The company's chief financial officer Wu Jingshui said that in order to protect its market share after the M1 scandal, Mengniu had launched a series of promotions and discounts in the first half, causing its gross profit margin to contract 0.3 percentage point from a year ago to 25.7 percent.
"The discounts and promotions will be less in the second half, which is good for the profit margin...but the cost of raw milk is likely to increase," said Wu, adding that its gross profit margin in the second half may stay flat or see a "slight decrease" from the first half.
Jacqueline Ko, analyst at Kim Eng Securities, told China Daily that she is optimistic about Mengniu's performance in the second half.
"The management team told us that their sales were back to normal...and as the company will reduce its promotions in the second half, (and) its gross profit margin will be increased from its first half level," said Ko.
Ko also believes that the company's commitment to constructing ranches in China is a positive gesture, as the food quality issue is a major concern in the country, and the market will be happy to see the company's efforts on improving its quality control.
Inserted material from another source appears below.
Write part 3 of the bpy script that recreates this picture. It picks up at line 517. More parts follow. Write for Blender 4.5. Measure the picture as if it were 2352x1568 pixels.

She believes that Mengniu is a good company, as currently its valuation is cheap. Due to the impact of the MI incident and the slowdown in the China's dairy industry, the company's first half revenue dropped 1.2 percent.
During the first six months of this year, Mengniu recorded 6.45 million yuan as profit attributable to owners of the company decreased 18.4 percent from a year ago. The company's revenue was 18.36 billion yuan in the period, representing a 1.2 percent drop year-on-year.